We can identify at least three isosceles right triangles, they have two sides of equal measure. The short call profit is zero at \(S_T = \$80\), in the code above: K + c_price. The stock profit is zero at \(S_T=\$65\), in the coded above: S0. Finally, the short put profit is zero at \(S_T=\$60\), in the code above: S0 - c_price.

Now see how it looks if we plot a terminal payoff diagram with \(S_0=K\).

Code 
S0 = K
Sl <- ST.seq - S0
cs.pr <- pmin(K - ST.seq, 0)
# A short put payoff is replicated by taking a short call and a stock leg net of K.
ans <- cs.pr + Sl
par(pty = "s")
plot(ST.seq, ans, type = "l", ylim = c(-75, 75), lwd = 5, col = "red",
     xlab = expression(paste(S[T])), 
     ylab = "Payoff")
lines(ST.seq, Sl, lty = 2, lwd = 2, col = "orange")

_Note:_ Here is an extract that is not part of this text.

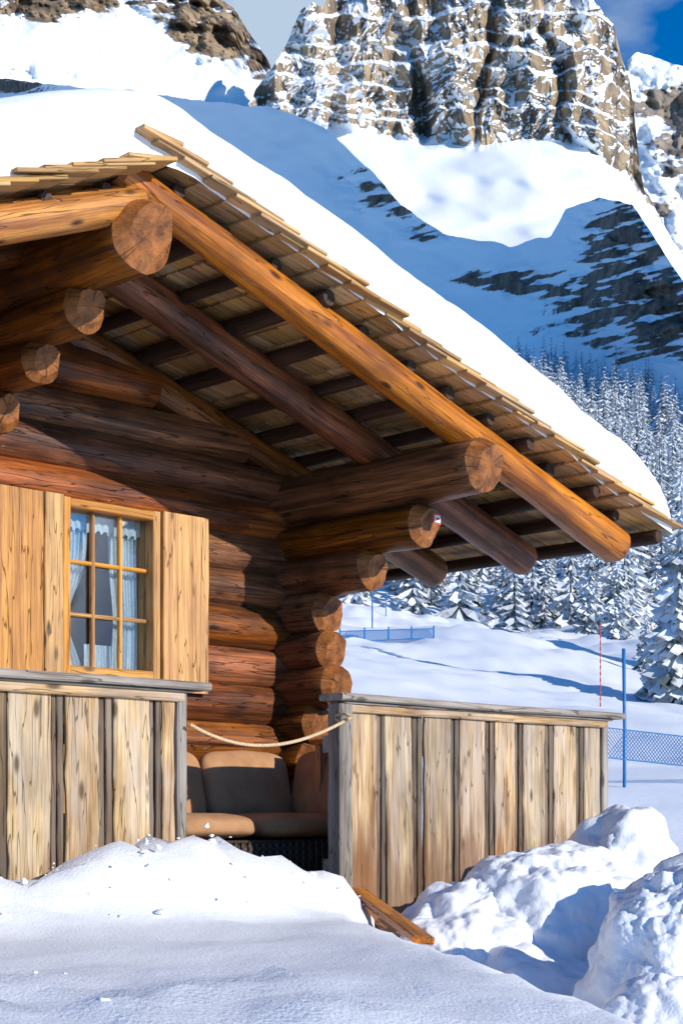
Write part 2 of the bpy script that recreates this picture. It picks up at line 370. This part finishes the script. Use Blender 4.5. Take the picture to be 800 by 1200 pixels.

lines(ST.seq, cs.pr, lty = 2, lwd = 2, col = "blue")
abline(v = 0, lty = 2)
abline(h = 0, lty = 2)
legend("topleft", legend = c("Short call", "Stock leg net of K", "Short put"),
       col = c("blue", "orange", "red"), lty = c(2, 2, 1), 
       lwd = 2, bg = "white")
Figure 1.6: Hull: Figure 12.1a, payoff diagram.